Al capitolo 11 degli Atti degli Apostoli, si legge quanto ancora oggi dovrebbe esser ricordato e attuato.
     I credenti da Gerusalemme si disperdono tra i pagani, dopo la persecuzione nella quale fu ucciso Stefano. Di Gesù Risorto allora si parlava solamente tra gli Ebrei, per invitarli alla fede: era una tradizione, seguita dagli Apostoli, i capi della nascente istituzione.
     Però alcuni, di Cipro e di Cirene, giunti nella comunità di Antiochia, si permisero di predicare la buona novella di Gesù anche ai pagani. Fu uno strappo alla tradizione, ormai consolidata. Meraviglia! Anche i pagani aderirono alla fede. L'iniziativa dei meno integrati (i cosiddetti credenti che stavano sull'uscio, seguendo sì la religione ebraica, ma senza essere integrati ufficialmente tra gli Ebrei, secondo un razzismo tradizionale) aprì una nuova strada a Gesù.

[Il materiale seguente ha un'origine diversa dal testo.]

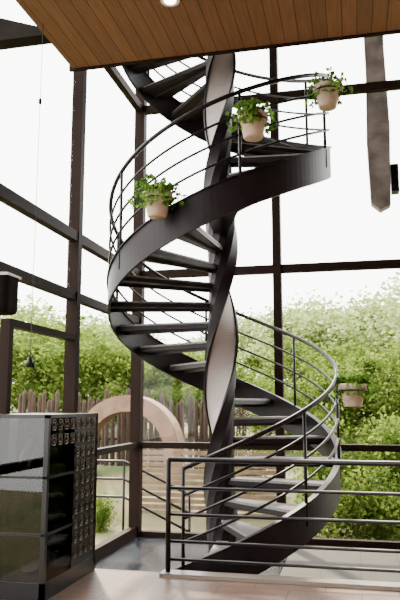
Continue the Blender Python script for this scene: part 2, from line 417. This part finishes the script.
for k in range(N):
    for j in range(4):
        j2=(j+1)%4; g.f.append((4*k+j,4*k+4+j,4*k+4+j2,4*k+j2)); g.i.append(0)
g.box(ca[0]-ro,ca[0]-ri,13.3,13.8,-.5,.6); g.box(ca[0]+ri,ca[0]+ro,13.3,13.8,-.5,.6)
g.obj('stone_arch',M_arch)
e=empty('outdoor_handrail')
for j,dz in enumerate((0,-.27,-.54)):
    MB().tube([(-4.6,10.2,.68+dz),(-3.55,10.2,.68+dz),(-2.5,10.2,.2+dz)],.02,8).obj('rail_%d'%(j+1),M_rail,e,True)
for j,(x,z) in enumerate(((-4.6,.68),(-3.55,.68),(-2.5,.2))):
    MB().tube([(x,10.2,-.75),(x,10.2,z)],.02,8).obj('post_%d'%(j+1),M_rail,e,True)
g=MB(); vs=[(.36,4.75),(.5,4.62),(.66,4.70),(.70,6),(.66,7.4),(.68,ZT+.1),(.34,ZT+.1),(.36,7),(.33,5.8)]
b=len(vs); 
for yy in (10.7,10.9):
    for p in vs: g.v.append((p[0],yy,p[1]))
g.f.append(tuple(range(b))); g.f.append(tuple(range(2*b-1,b-1,-1))); g.i+=[0,0]
for k in range(b): g.f.append((k,(k+1)%b+0,(k+1)%b+b,k+b)); g.i.append(0)
g.box(.68,.80,10.65,10.85,4.9,5.35,1)
g.obj('weathered_timber_post',[M_timber,M_black])

# ---------------- light ----------------
w=bpy.data.worlds.new('overcast_sky'); S.world=w; w.use_nodes=True
bg=w.node_tree.nodes['Background']; bg.inputs[0].default_value=(1,.985,.95,1); bg.inputs[1].default_value=10
sl=bpy.data.lights.new('sun','SUN'); sl.energy=20; sl.angle=rad(3); sl.color=(1,.89,.68)
so=bpy.data.objects.new('sun',sl); COL.objects.link(so); so.rotation_euler=(rad(-38),rad(-25),0); so.location=(0,20,15)

# ---------------- camera ----------------
cd=bpy.data.cameras.new('camera'); cd.sensor_fit='VERTICAL'; cd.sensor_height=36; cd.lens=36*670/600
co=bpy.data.objects.new('camera',cd); COL.objects.link(co)
co.location=(0,0,1.55); co.rotation_euler=(rad(90+8.9),0,rad(12.9)); cd.clip_end=500
S.camera=co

     Quei predicatori non erano delegati dall'istituzione: erano persone creative, piene di iniziativa, che consideravano semplice conseguenza della fede il propagare ciò che le aveva colpite e salvate. Certo non consideravano del tutto razionale la tradizione dell'istituzione.
     Persone libere appunto di quella libertà che avevano acquistato assieme con la fede.

Come reagì l'istituzione, non ancora sclerotizzata? Certo cominciò con un'immediata ovvia (istituzione era!) ispezione, tramite Barnaba, che da Gerusalemme fu spedito ad Antiochia per esaminare il caso.
     Fortunatamente e per grazia di Gesù, Barnaba era uno di quei rari ispettori, non chiusi di mente e obbediente prima a Dio che alle tradizioni. Egli "vide la grazia del Signore, si rallegrò e da uomo virtuoso qual era e pieno di Spirito Santo e di fede (un ispettore pieno di Spirito Santo e di fede!), esortava tutti a perseverare con cuore risoluto nel Signore".
     Piena conferma quindi. Barnaba fece ciò che Gesù aveva indicato a Pietro: "Tu conferma i tuoi fratelli!".
     Ecco la gioia di tutti. L'iniziativa e la spontaneità dei singoli, spinti dallo Spirito. L'intervento dell'istituzione non per sopprimere, ma per confermare, come è suo compito.